Maksim Gorki, Dostoevski ve ya Tolstoy

Herkesin okur yazar olduğu, Facebook'ta, Ekşi Sözlük'lerde, bloglarda envâi çeşit güzel yazılar yazıp paylaşa bildiği bir çağda yaşasalardı şimdi olduğu kadar meşhur ve ekol olabilirler miydi? Zira bu günlerde her kes birer Nietzsche, birer Freud, birer Ömer Hayyam olmamış mı?

Strauss, Bach, Bethoven ve ya Mozart

Herkesin DJ olup ritim üzerinde oynayarak bestelerini Sound Cloud, Last FM, Youtube gibi ortamlarda milyonlara sunup dinletebildiği bir çağda yaşasalardı şimdi olduğu kadar hayran kitlesine sahip olabilirler miydi? Nitekim bu günlerde her ülkede bir X Factor, bir O Ses, bir Popstar her mevsimde yeni bir müzik, ses yıldızı üretmiyor mu?

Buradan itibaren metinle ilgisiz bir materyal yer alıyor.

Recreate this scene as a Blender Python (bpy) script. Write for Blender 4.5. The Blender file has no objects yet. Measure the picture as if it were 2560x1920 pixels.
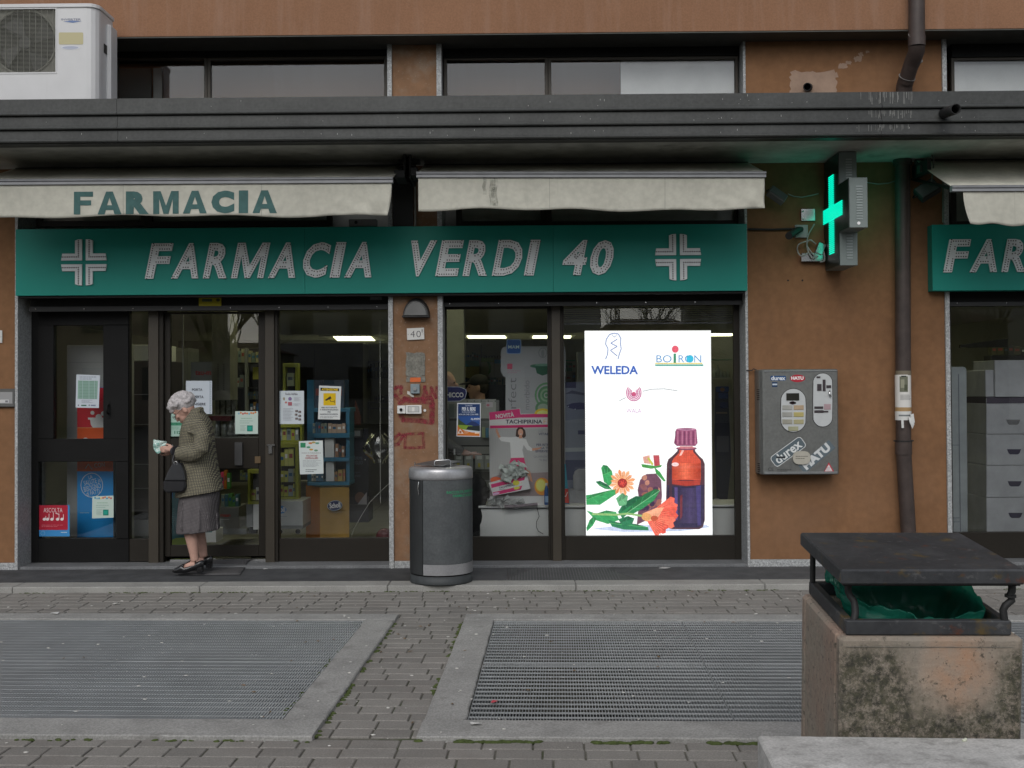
import bpy, bmesh, math, random
from math import radians as RAD, sin, cos, pi
from mathutils import Vector, Matrix, noise as mnoise
random.seed(7)
S = bpy.context.scene
COL = S.collection

# ------------------------------------------------------------------ camera
FPX, PPX, PPY, DIST, EYE = 2820.0, 1280.0, 927.0, 9.8, 1.58
YAW, PITCH, ROLL = RAD(0.59), RAD(0.95), RAD(0.35)
FW = Vector((-sin(YAW)*cos(PITCH), cos(YAW)*cos(PITCH), sin(PITCH)))
_r = Vector((cos(YAW), sin(YAW), 0)); _u = _r.cross(FW)
RT = _r*cos(ROLL) - _u*sin(ROLL); UP = _u*cos(ROLL) + _r*sin(ROLL)
EYEP = Vector((0, -DIST, EYE))
cam = bpy.data.objects.new('camera', bpy.data.cameras.new('camera')); COL.objects.link(cam)
m = Matrix((RT, UP, -FW)).transposed().to_4x4(); m.translation = EYEP
cam.matrix_world = m
cam.data.sensor_width = 36.0; cam.data.lens = 36.0*FPX/2560.0
cam.data.shift_y = (PPY-960.0)/2560.0
cam.data.clip_end = 600; cam.data.clip_start = 0.05
S.camera = cam

def ray(u, v): return FW + RT*((u-PPX)/FPX) + UP*((PPY-v)/FPX)
def W(u, v, Y):
    d = ray(u, v); return EYEP + d*((Y-EYEP.y)/d.y)
def G(u, v, Z):
    d = ray(u, v); return EYEP + d*((Z-EYEP.z)/d.z)
def XX(u, v, Y): return W(u, v, Y).x
def ZZ(u, v, Y): return W(u, v, Y).z

# ------------------------------------------------------------------ sky, sun, exposure
world = bpy.data.worlds.new('World'); S.world = world; world.use_nodes = True
nt = world.node_tree; nt.nodes.clear()
_out = nt.nodes.new('ShaderNodeOutputWorld'); _bg = nt.nodes.new('ShaderNodeBackground')
_sky = nt.nodes.new('ShaderNodeTexSky'); _sky.sky_type = 'NISHITA'; _sky.sun_disc = False
_sky.sun_elevation = RAD(40); _sky.sun_rotation = RAD(190)
_sky.air_density = 1.0; _sky.dust_density = 1.5; _sky.ozone_density = 1.0
_hs = nt.nodes.new('ShaderNodeHueSaturation'); _hs.inputs['Saturation'].default_value = 0.34
_tc = nt.nodes.new('ShaderNodeTexCoord'); _n = nt.nodes.new('ShaderNodeTexNoise')
_n.inputs['Scale'].default_value = 3.2; _n.inputs['Detail'].default_value = 6
_mp = nt.nodes.new('ShaderNodeMapRange'); _mp.inputs[1].default_value = .3; _mp.inputs[2].default_value = .7
_mp.inputs[3].default_value = .82; _mp.inputs[4].default_value = 1.18
_mul = nt.nodes.new('ShaderNodeVectorMath'); _mul.operation = 'SCALE'
nt.links.new(_tc.outputs['Generated'], _n.inputs['Vector']); nt.links.new(_n.outputs['Fac'], _mp.inputs[0])
nt.links.new(_sky.outputs[0], _hs.inputs['Color']); nt.links.new(_hs.outputs[0], _mul.inputs[0])
nt.links.new(_mp.outputs[0], _mul.inputs['Scale']); nt.links.new(_mul.outputs[0], _bg.inputs['Color'])
nt.links.new(_bg.outputs[0], _out.inputs['Surface'])
_bg.inputs['Strength'].default_value = 0.15
sun = bpy.data.objects.new('sun', bpy.data.lights.new('sun', 'SUN')); COL.objects.link(sun)
sun.data.energy = 0.95; sun.data.angle = RAD(40); sun.data.color = (1, .97, .93)
_el, _az = RAD(40), RAD(190)      # azimuth clockwise from +Y
_dir = Vector((sin(_az)*cos(_el), cos(_az)*cos(_el), sin(_el)))
sun.rotation_euler = _dir.to_track_quat('Z', 'Y').to_euler()
sun.location = (0, -15, 20)
S.view_settings.view_transform = 'Standard'; S.view_settings.look = 'None'
S.view_settings.gamma = 1; S.view_settings.use_curve_mapping = False
S.view_settings.exposure = 0.02
S.render.engine = 'CYCLES'
S.cycles.max_bounces = 8; S.cycles.transparent_max_bounces = 24; S.cycles.diffuse_bounces = 4
S.cycles.glossy_bounces = 3; S.cycles.caustics_reflective = False; S.cycles.caustics_refractive = False
S.cycles.use_denoising = True; S.cycles.sample_clamp_indirect = 4

# ------------------------------------------------------------------ materials
def lin(c):
    return tuple(((x/255)/12.92 if x/255 <= .04045 else ((x/255+.055)/1.055)**2.4) for x in c)
MATS = {}
def mat(name, col, rough=.6, metal=0.0, n=(6, .12), n2=None, bump=None, spec=.4, streak=None, spots=None, rnd=0, coord='P', emit=0):
    if name in MATS: return MATS[name]
    M = bpy.data.materials.new(name); M.use_nodes = True; t = M.node_tree; N = t.nodes; L = t.links
    b = N['Principled BSDF']; b.inputs['Roughness'].default_value = rough; b.inputs['Metallic'].default_value = metal
    b.inputs['Specular IOR Level'].default_value = spec
    if coord == 'P': g = N.new('ShaderNodeNewGeometry'); vec = g.outputs['Position']
    else: g = N.new('ShaderNodeTexCoord'); vec = g.outputs['Object']
    def noise(scale, detail=5, v=vec, r=.6):
        x = N.new('ShaderNodeTexNoise'); x.inputs['Scale'].default_value = scale; x.inputs['Detail'].default_value = detail
        x.inputs['Roughness'].default_value = r; L.new(v, x.inputs['Vector']); return x.outputs['Fac']
    def mr(fac, a, b_, c, d):
        x = N.new('ShaderNodeMapRange'); L.new(fac, x.inputs[0])
        for i, q in enumerate((a, b_, c, d)): x.inputs[i+1].default_value = q
        return x.outputs[0]
    def scale(colout, fac):
        x = N.new('ShaderNodeVectorMath'); x.operation = 'SCALE'; L.new(colout, x.inputs[0]); L.new(fac, x.inputs['Scale']); return x.outputs[0]
    def mix(fac, a, b_):
        x = N.new('ShaderNodeMix'); x.data_type = 'RGBA'; L.new(fac, x.inputs[0]); L.new(a, x.inputs[6])
        if isinstance(b_, tuple): x.inputs[7].default_value = b_+(1,)
        else: L.new(b_, x.inputs[7])
        return x.outputs[2]
    rgb = N.new('ShaderNodeRGB'); rgb.outputs[0].default_value = tuple(col)+(1,)
    c = rgb.outputs[0]
    if n: c = scale(c, mr(noise(n[0]), .3, .7, 1-n[1], 1+n[1]))
    if n2: c = scale(c, mr(noise(n2[0], 2), .35, .65, 1-n2[1], 1+n2[1]))
    if rnd:
        oi = N.new('ShaderNodeObjectInfo'); c = scale(c, mr(oi.outputs['Random'], 0, 1, 1-rnd, 1+rnd))
    if streak:   # (colour, threshold lo, hi, amount) vertical dirt
        mp = N.new('ShaderNodeMapping'); mp.inputs['Scale'].default_value = (streak[4] if len(streak) > 4 else 9, 9, .7); L.new(vec, mp.inputs[0])
        c = mix(mr(noise(1.0, 6, mp.outputs[0], .7), streak[1], streak[2], 0, streak[3]), c, streak[0])
    if spots:    # list of (scale, lo, hi, amount, colour)
        for s_ in spots: c = mix(mr(noise(s_[0], 4, vec, .7), s_[1], s_[2], 0, s_[3]), c, s_[4])
    L.new(c, b.inputs['Base Color'])
    if bump:
        x = N.new('ShaderNodeBump'); x.inputs['Strength'].default_value = bump[1]; x.inputs['Distance'].default_value = bump[2] if len(bump) > 2 else .003
        L.new(noise(bump[0], 3), x.inputs['Height']); L.new(x.outputs[0], b.inputs['Normal'])
    if emit:
        L.new(c, b.inputs['Emission Color']); b.inputs['Emission Strength'].default_value = emit
    MATS[name] = M; return M

def glass_mat(name, tint=(1, 1, 1), boost=1.0, add=.0):
    M = bpy.data.materials.new(name); M.use_nodes = True; t = M.node_tree; N = t.nodes; L = t.links; N.clear()
    o = N.new('ShaderNodeOutputMaterial'); mx = N.new('ShaderNodeMixShader'); tr = N.new('ShaderNodeBsdfTransparent'); gl = N.new('ShaderNodeBsdfGlossy')
    gl.inputs['Roughness'].default_value = 0.0; tr.inputs[0].default_value = tint+(1,)
    fr = N.new('ShaderNodeFresnel'); fr.inputs['IOR'].default_value = 1.5
    ma = N.new('ShaderNodeMath'); ma.operation = 'MULTIPLY_ADD'; ma.inputs[1].default_value = boost; ma.inputs[2].default_value = add
    L.new(fr.outputs[0], ma.inputs[0]); L.new(ma.outputs[0], mx.inputs[0]); L.new(tr.outputs[0], mx.inputs[1]); L.new(gl.outputs[0], mx.inputs[2]); L.new(mx.outputs[0], o.inputs[0])
    MATS[name] = M; return M

def print_mat(name, emission=0, rough=.5, grid=False):
    M = bpy.data.materials.new(name); M.use_nodes = True; t = M.node_tree; N = t.nodes; L = t.links
    b = N['Principled BSDF']; b.inputs['Roughness'].default_value = rough; b.inputs['Specular IOR Level'].default_value = .3
    a = N.new('ShaderNodeVertexColor'); a.layer_name = 'Col'; c = a.outputs[0]
    if grid:   # the pixel pitch of the LED wall
        g = N.new('ShaderNodeNewGeometry'); sx = N.new('ShaderNodeSeparateXYZ'); L.new(g.outputs['Position'], sx.inputs[0])
        f = None
        for ax in ('X', 'Z'):
            w1 = N.new('ShaderNodeMath'); w1.operation = 'MULTIPLY'; w1.inputs[1].default_value = 1/0.016; L.new(sx.outputs[ax], w1.inputs[0])
            w2 = N.new('ShaderNodeMath'); w2.operation = 'FRACT'; L.new(w1.outputs[0], w2.inputs[0])
            w3 = N.new('ShaderNodeMath'); w3.operation = 'GREATER_THAN'; w3.inputs[1].default_value = .3; L.new(w2.outputs[0], w3.inputs[0])
            if f is None: f = w3.outputs[0]
            else:
                w4 = N.new('ShaderNodeMath'); w4.operation = 'MINIMUM'; L.new(f, w4.inputs[0]); L.new(w3.outputs[0], w4.inputs[1]); f = w4.outputs[0]
        mr = N.new('ShaderNodeMapRange'); mr.inputs[3].default_value = .84; mr.inputs[4].default_value = 1; L.new(f, mr.inputs[0])
        q1 = N.new('ShaderNodeTexNoise'); q1.inputs['Scale'].default_value = 38; q1.inputs['Detail'].default_value = 6; L.new(g.outputs['Position'], q1.inputs[0])
        q2 = N.new('ShaderNodeMapRange'); q2.inputs[1].default_value = .3; q2.inputs[2].default_value = .7; q2.inputs[3].default_value = .80; q2.inputs[4].default_value = 1.12; L.new(q1.outputs['Fac'], q2.inputs[0])
        q3 = N.new('ShaderNodeVectorMath'); q3.operation = 'SCALE'; L.new(c, q3.inputs[0]); L.new(q2.outputs[0], q3.inputs['Scale'])
        q4 = N.new('ShaderNodeSeparateColor'); L.new(c, q4.inputs[0]); q5 = N.new('ShaderNodeMath'); q5.operation = 'GREATER_THAN'; q5.inputs[1].default_value = .93; L.new(q4.outputs[1], q5.inputs[0])
        q6 = N.new('ShaderNodeMix'); q6.data_type = 'RGBA'; L.new(q5.outputs[0], q6.inputs[0]); L.new(q3.outputs[0], q6.inputs[6]); L.new(c, q6.inputs[7]); c = q6.outputs[2]
        v = N.new('ShaderNodeVectorMath'); v.operation = 'SCALE'; L.new(c, v.inputs[0]); L.new(mr.outputs[0], v.inputs['Scale']); c = v.outputs[0]
    if emission:
        b.inputs['Base Color'].default_value = (.02, .02, .02, 1)
        L.new(c, b.inputs['Emission Color']); b.inputs['Emission Strength'].default_value = emission
    else: L.new(c, b.inputs['Base Color'])
    MATS[name] = M; return M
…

Evliya Çelebi, Kolumb, Vespucci ve ya Amundsen

Her kesin elinde iPhone, GPS ile adres bulup yemek yediği, kahvesini içtiği sonra da bir selfie ile havalı havalı kendini etiketlediği bir çağda yaşasalardı adları büyük kaşif olarak tarihe düşer miydi? Zaten bu çağda yaşasalardı Bankalar, GPS, uydu telefonu ve tarifeli uçak seferleri yüzünden sponsor bulamazlardı.

Hipokrat, İbn Sina ve ya Lokman Hekim

Her köşede ayrı bir özel hastane ve kliniğin açıldığı bir çağda yaşasalardı büyük tıp alimleri olarak hala elleri öpülür müydü? Zira hastaların müşteri, tedavinin sağlık ticareti, turizmi sayıldığı, insanların hastanelere doğum dışında daha çok psikolojik ve estetik nedenlerle müşteri yazıldığı bir zamanda kim ne yapsın Hipokratın yeminini, kime ne fayda verir İbn Sina'nın buluşları? Ya da Lokman Hekim podyumları, sahneleri süsleyecek manken modellere, sanatçılara estetik ameliyat yapar mıydı?

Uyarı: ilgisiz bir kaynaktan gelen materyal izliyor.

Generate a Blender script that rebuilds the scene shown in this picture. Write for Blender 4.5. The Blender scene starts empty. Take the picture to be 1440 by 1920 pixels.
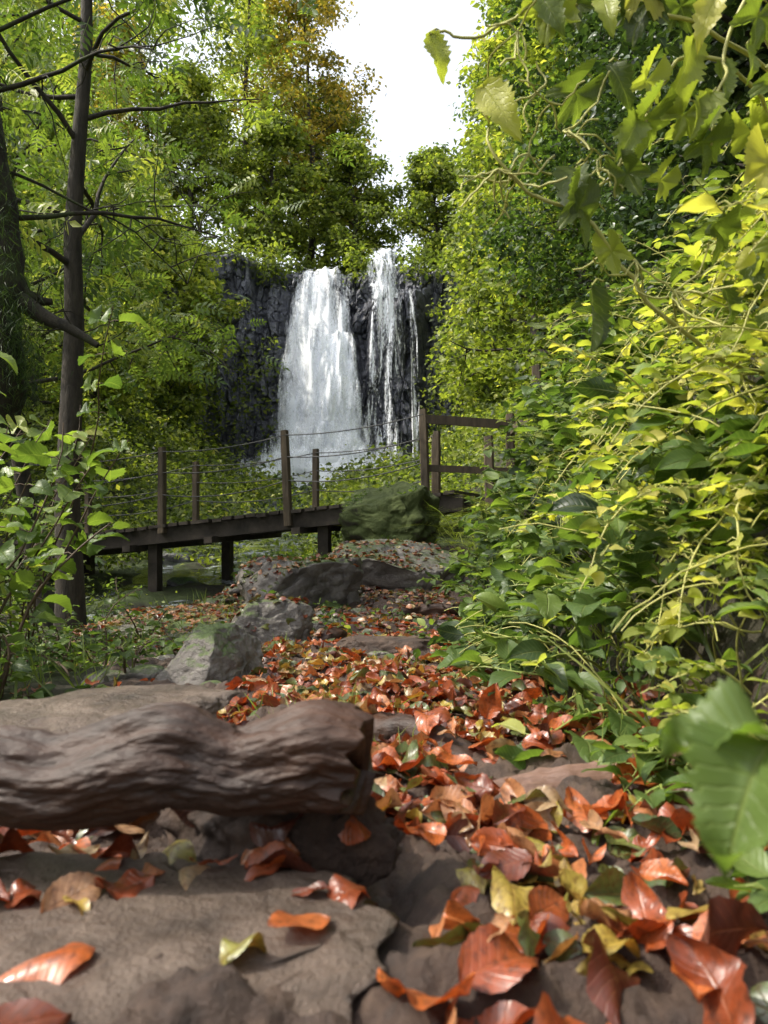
import bpy, math, random
import numpy as np
from mathutils import Vector
rng=np.random.default_rng(11); random.seed(5)
scene=bpy.context.scene
# ---------------------------------------------------------------- noise
def _h(i,j,k,s):
    n=(i*374761393+j*668265263+k*1274126177+s*974634777)&0xffffffff
    n=((n^(n>>13))*1274126177)&0xffffffff
    n=(n^(n>>16))
    return (n&0xffffff)/float(0xffffff)
def vn(x,y,z=0.0,s=0):
    x,y,z=np.broadcast_arrays(np.asarray(x,float),np.asarray(y,float),np.asarray(z,float))
    i=np.floor(x).astype(np.int64);j=np.floor(y).astype(np.int64);k=np.floor(z).astype(np.int64)
    f=x-i;g=y-j;h=z-k
    f=f*f*(3-2*f);g=g*g*(3-2*g);h=h*h*(3-2*h)
    r=0
    for a in (0,1):
        for b in (0,1):
            for c in (0,1):
                w=(f if a else 1-f)*(g if b else 1-g)*(h if c else 1-h)
                r=r+w*_h(i+a,j+b,k+c,s)
    return r*2-1
def fbm(x,y,z=0.0,s=0,o=4):
    r=0;a=1.0
    for q in range(o):
        r=r+a*vn(np.asarray(x)*2**q+q*17.3,np.asarray(y)*2**q,np.asarray(z)*2**q,s+q);a*=.5
    return r
def sm(t):
    t=np.clip(t,0,1);return t*t*(3-2*t)
# ---------------------------------------------------------------- mesh helpers
def build(name,V,F,mat,smooth=True,tint=None,luv=None,parent=None):
    V=np.asarray(V,np.float32);F=np.asarray(F,np.int32)
    me=bpy.data.meshes.new(name)
    me.vertices.add(len(V));me.vertices.foreach_set('co',V.ravel())
    me.loops.add(F.size);me.loops.foreach_set('vertex_index',F.ravel())
    me.polygons.add(len(F));me.polygons.foreach_set('loop_start',np.arange(0,F.size,F.shape[1],dtype=np.int32))
    me.polygons.foreach_set('use_smooth',np.full(len(F),smooth,bool))
    if tint is not None:
        a=me.attributes.new('tint','FLOAT','POINT');a.data.foreach_set('value',np.asarray(tint,np.float32))
    if luv is not None:
        a=me.attributes.new('luv','FLOAT_VECTOR','POINT');a.data.foreach_set('vector',np.asarray(luv,np.float32).ravel())
    me.update(calc_edges=True)
    me.materials.append(mat)
    ob=bpy.data.objects.new(name,me);scene.collection.objects.link(ob)
    if parent: ob.parent=parent
    return ob
def empty(name):
    e=bpy.data.objects.new(name,None);scene.collection.objects.link(e);return e
class Batch:
    def __init__(s): s.V=[];s.T=[];s.A=[];s.U=[];s.n=0
    def add(s,V,T,tint=0.5,luv=None):
        V=np.asarray(V,float);T=np.asarray(T,int)
        s.V.append(V);s.T.append(T+s.n);s.A.append(np.broadcast_to(np.asarray(tint,float),(len(V),)))
        s.U.append(luv if luv is not None else np.zeros((len(V),3)));s.n+=len(V)
    def inst(s,tm,P,R,S,tint):
        TV,TT,TU=tm;n=len(P);m=len(TV)
        if n==0:return
        S=np.asarray(S,float)
        if S.ndim==1:S=np.repeat(S[:,None],3,1)
        V=np.einsum('nij,nvj->nvi',R,TV[None]*S[:,None,:])+P[:,None,:]
        T=TT[None]+(np.arange(n)*m)[:,None,None]
        s.add(V.reshape(-1,3),T.reshape(-1,3),np.repeat(tint,m),np.tile(TU,(n,1)))
    def tube(s,pts,rad,k=6,tint=.5,cap=False):
        pts=np.asarray(pts,float);n=len(pts);rad=np.broadcast_to(np.asarray(rad,float),(n,))
        d=np.gradient(pts,axis=0);d/=np.linalg.norm(d,axis=1,keepdims=True)+1e-9
        ref=np.array([0,0,1.]) if abs(d[:,2]).mean()<.8 else np.array([1.,0,0])
        a=np.cross(d,ref);a/=np.linalg.norm(a,axis=1,keepdims=True)+1e-9
        b=np.cross(d,a)
        th=np.linspace(0,2*math.pi,k,endpoint=False)
        V=pts[:,None]+rad[:,None,None]*(a[:,None]*np.cos(th)[None,:,None]+b[:,None]*np.sin(th)[None,:,None])
        i=np.arange(n-1)[:,None]*k;j=np.arange(k)[None];j2=(j+1)%k
        q=np.stack([i+j,i+j2,i+k+j2,i+k+j],-1).reshape(-1,4)
        T=np.concatenate([q[:,[0,1,2]],q[:,[0,2,3]]])
        s.add(V.reshape(-1,3),T,tint)
    def out(s,name,mat,parent=None,smooth=True):
        if not s.V:return None
        return build(name,np.concatenate(s.V),np.concatenate(s.T),mat,smooth,np.concatenate(s.A),np.concatenate(s.U),parent)
def unit(v): return v/(np.linalg.norm(v,axis=-1,keepdims=True)+1e-9)
def basis(D,N):
    y=unit(D);z=unit(N-(N*y).sum(-1,keepdims=True)*y);x=np.cross(y,z)
    return np.stack([x,y,z],-1)
# ---------------------------------------------------------------- leaf templates
def leaf_t(nl=4,nc=1,hw=.3,p=.85,fold=.3,bend=-.2,wave=0,seed=0,serr=0,sharp=.8,twist=0):
    r=np.random.default_rng(seed)
    t=np.linspace(0,1,nl+1);u=np.linspace(-1,1,2*nc+1)
    w=hw*np.sin(math.pi*np.clip(t,0,1)**p)**sharp
    w[0]=.012;w[-1]=.004
    if serr: w=w*(1+serr*np.where(np.arange(nl+1)%2,1,-1))
    Tt,Uu=np.meshgrid(t,u,indexing='ij')
    X=Uu*w[:,None]
    Z=fold*np.abs(X)+bend*(Tt-.3)**2+wave*np.sin(Tt*math.pi*r.uniform(2,4)+r.uniform(0,6))*np.abs(Uu)*.3+wave*.25*np.sin(Uu*3+r.uniform(0,6))*Tt
    Z=Z+twist*X*(Tt-.5)
    V=np.stack([X,Tt,Z],-1).reshape(-1,3)
    c=2*nc+1;T=[]
    for i in range(nl):
        for j in range(2*nc):
            a=i*c+j;T+= [[a,a+1,a+c+1],[a,a+c+1,a+c]]
    U=np.stack([Uu,Tt,np.zeros_like(Tt)],-1).reshape(-1,3)
    return V,np.array(T),U
def rhomb(hw=.28,fold=.25,bend=-.15):
    V=np.array([[0,0,0],[hw,.45,fold*hw],[0,1,bend],[-hw,.45,fold*hw],[0,.5,bend*.2]])
    return V,np.array([[0,1,4],[1,2,4],[2,3,4],[3,0,4]]),np.array([[0,0,0],[1,.45,0],[0,1,0],[-1,.45,0],[0,.5,0]],float)
def lobed(seed=0,N=60,serr=.07,deep=.45,cup=-.25):
    r=np.random.default_rng(seed)
    lob=[(0,1.0),(.95,.82),(-.95,.82),(1.95,.5),(-1.95,.5)]
    th=np.linspace(-2.75,2.75,N)
    R=np.zeros(N);W=np.zeros(N)
    for a,l in lob:
        d=np.abs(th-a);v=l*(1-deep*np.clip(d/.5,0,1)**1.1)
        W=np.where(v>R,(th-a)/.5,W);R=np.maximum(R,v)
    R=R*(1+serr*np.where(np.arange(N)%2,1,-1))
    V=[[0,0,0]];U=[[0,0,0]]
    for f in (.35,.7,1.0):
        x=np.sin(th)*R*f*.62;y=np.cos(th)*R*f*.62
        z=cup*(R*f)**2*.5+.10*np.abs(W)*f+.07*np.sin(th*3+r.uniform(0,6))*f
        V+=np.stack([x,y,z],-1).tolist();U+=np.stack([W*.9,np.full(N,f),0*x],-1).tolist()
    T=[]
    for i in range(N-1):
        T.append([0,2+i,1+i])
        for q in (0,1):
            a=1+q*N+i;b=a+N;T+=[[a,a+1,b+1],[a,b+1,b]]
    V=np.array(V);V[:,1]+=.3
    return V,np.array(T),np.array(U)
def pinnate(n=5,ll=.3,hw=.24,seed=0,droop=-.35,taper=.3,nl=2):
    r=np.random.default_rng(seed);V=[];T=[];U=[];off=0
    lv,lt,lu=leaf_t(nl,1,hw,.8,.3,-.2)
    def put(p,d,L,nrm):
        nonlocal off
        R=basis(np.array([d]),np.array([nrm]))[0]
        V.append((lv*L)@R.T+p);T.append(lt+off);U.append(lu);off+=len(lv)
    for i in range(n):
        t=.22+.7*i/(n-1) if n>1 else .5
        p=np.array([0,t,droop*t*t])
        L=ll*(1-taper*abs(t-.45)/.55)*r.uniform(.85,1.1)
        for s in (-1,1):
            put(p,[s*.9,.45+r.uniform(-.1,.15),-.25+r.uniform(-.15,.1)],L,[r.uniform(-.3,.3),0,1])
    put(np.array([0,.94,droop*.9]),[0,1,droop],ll,[0,0,1])
    ts=np.linspace(0,.95,5);w=.006
    rv=[];
    for t in ts: rv+=[[-w,t,droop*t*t],[w,t,droop*t*t]]
    rt=[]
    for i in range(4):
        a=2*i;rt+=[[a,a+1,a+3],[a,a+3,a+2]]
    V.append(np.array(rv));T.append(np.array(rt)+off);U.append(np.tile([[0,.5,0]],(10,1)))
    return np.concatenate(V),np.concatenate(T),np.concatenate(U).astype(float)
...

Nemrut, Karun ve ya Firavun

Dünyayı Lenin ile Stalin'in elden geçirip ABD'nin teslim aldığı bir çağda yaşasalardı hâla ilahlık peşinde giderler miydi? Nitekim komünistlerle kapitalistlerin ateizm ve IŞİD vasıtasıyla demokrasi adına petrol ve dolar iktidarını kurmak varken ilahlık davası prensip dışı demode metot olmaz mıydı? Her kıtada onlarca Firavun varken, Karun'un anahtarlarını İMF taşıyor iken, binlerce okur yazar cahilin içinde Ebu Cehil hâla türünün tek örneği ola bilir miydi?

Sıralamaya o kadar çok kişiyi ve olayı ekleyebilirim ki... Ama sadece borçluya borcunu, dertliye derdini hatırlatmış olurum, başka da bir faydası olmaz maalesef. Kısa bir özetle eski iyilerin unutulduğu, kullanışsız olduğu, kötülerin ve kötülüklerin ise sınıfta kaldığı zor zamanda yaşıyoruz. Dünya olmuş düdüklü tencere, helâl ile haram ortak pişmekte. Herkes çaresiz, herkes umutsuz, herkesin derdi ortak, itirafı ortak ama ilacı farklı maalesef. Bu yüzden butik hayat yaşıyor kurtuluş peşinde koşan az buçuk uyanıklar. Sayılı sınırlı çevreleriyle butik bir hayat. Aciz ve çaresizler ise serseri mayın kolonisi gibi bir yaşam sürüyorlar. Çareden çok teselli arayan koloni hayatı.

Bir hatırlatmam olacak, hayatın ÇARESİZSENİZ ÇARE SİZSİNİZ şıkkı vardır, tabii YETENEK SİZSİNİZ nispetinde.